Canzoni della Cupa è l’ultimo capitolo di una saga iniziata con il libro Il Paese Dei Coppoloni e proseguita con il film Nel Paese dei Coppoloni. Un capitolo iniziato nel 2003 quando Capossela cominciò un lungo viaggio alla ricerca di sonorità provenienti da un mondo antico, tutto da riscoprire. Nelle sue musiche fa riferimento alla tradizione popolare italiana, avvalendosi anche di artisti internazionali del calibro di Flaco Jimenez, i Los Lobos e i Giant Sand (Howe Gelb e i Calexico).

In questo lavoro si fa uso di strumenti  quali,violini, tamburi a sonagli e  zampogne che richiamano  suoni provenienti da terre lontane.
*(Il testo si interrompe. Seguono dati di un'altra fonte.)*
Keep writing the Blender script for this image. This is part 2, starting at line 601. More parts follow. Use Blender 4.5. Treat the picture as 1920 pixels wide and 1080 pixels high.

Capossela in questo album abbandona il pianoforte e si dedica alla sua chitarra acustica, affiancato dal cymbalon, dal cubba cubba e da percussioni a corde.

In alcuni dei suoi testi il cantautore  rende omaggio ai cantastorie e agli oratori di un tempo, in altri, si fa lui stesso portavoce delle storie di paese, raccontando di feste popolari e tradimenti.

Per orientare il suo pubblico all’ascolto, Capossela, inserisce nel doppio cd i commenti alle canzoni e parla dei personaggi e dei luoghi che le caratterizzano creando così un affresco di un paese ormai quasi inesistente.

Il disco si chiude con il brano Il Treno, un omaggio al padre migrato al Nord.

Una magia e un’atmosfera ormai lontana ricreata dalle note e dalle parole di Vinicio.